During the mid-1980s, structural geological field work in the up to 300 m thick red-bed sequence of the Permian Tiddas Basin, central Morocco, revealed the first occurrence of Palaeozoic tetrapod footprints in NW Africa. Preservational ambiguity of part of the few published trace fossils and resulting taxonomic inconsistency necessitate a long-needed reanalysis of the type locality. Based on 110 recently collected specimens the revised tetrapod ichnofauna of the study area comprises tracks of Batrachichnus Woodworth, 1900 — Limnopus Marsh, 1894, Amphisauropus Haubold, 1970, Dimetropus Romer and Price, 1940, Varanopus Moodie, 1929 — Hyloidichnus Gilmore, 1927, and Dromopus Marsh, 1894 which can be referred to small and medium-sized temnospondyl, seymouriamorph, basal synapsid (‘pelycosaur’), captorhinomorph, and araeoscelid trackmakers. This assemblage is interpreted to represent a late Early Permian (Artinskian–Kungurian) tetrapod ichnofauna. Due to the relative abundance of footprints assigned to semiaquatic tetrapods and sedimentological evidence for pronounced humid palaeoclimatic conditions we propose correlation of the track-bearing strata with the late Artinskian/early Kungurian wet phase.
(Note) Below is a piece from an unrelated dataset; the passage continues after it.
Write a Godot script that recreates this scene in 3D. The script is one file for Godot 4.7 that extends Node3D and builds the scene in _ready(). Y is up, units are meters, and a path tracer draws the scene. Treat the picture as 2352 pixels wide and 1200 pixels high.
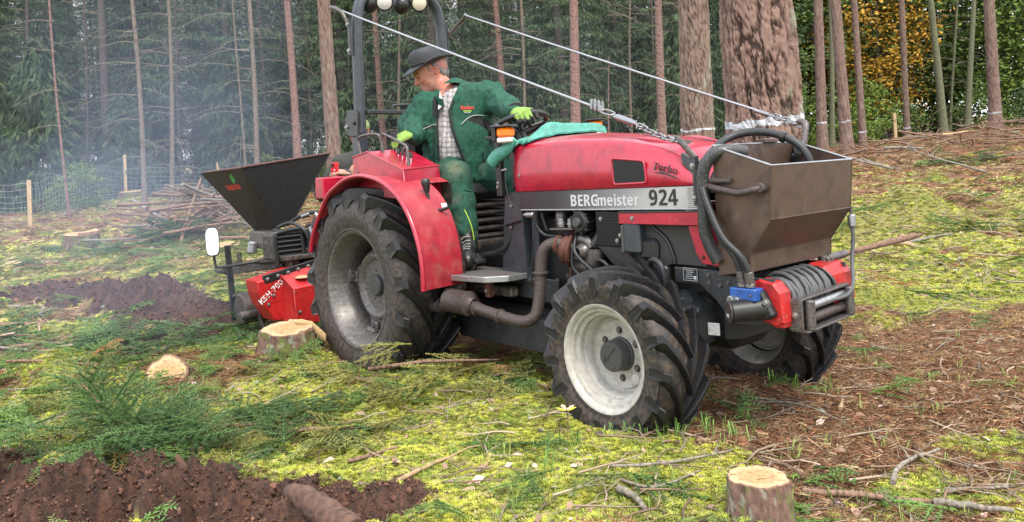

Regarding the quality, quantity, and peculiar diversity of its fossils, including the earliest record of seymouriamorph and advanced captorhinomorph tracks from the African continent, the Tiddas Basin could be of great importance for the reconstruction of late Early Permian terrestrial ecosystems in proximity to the interface of Euramerican and Gondwanan biotic provinces.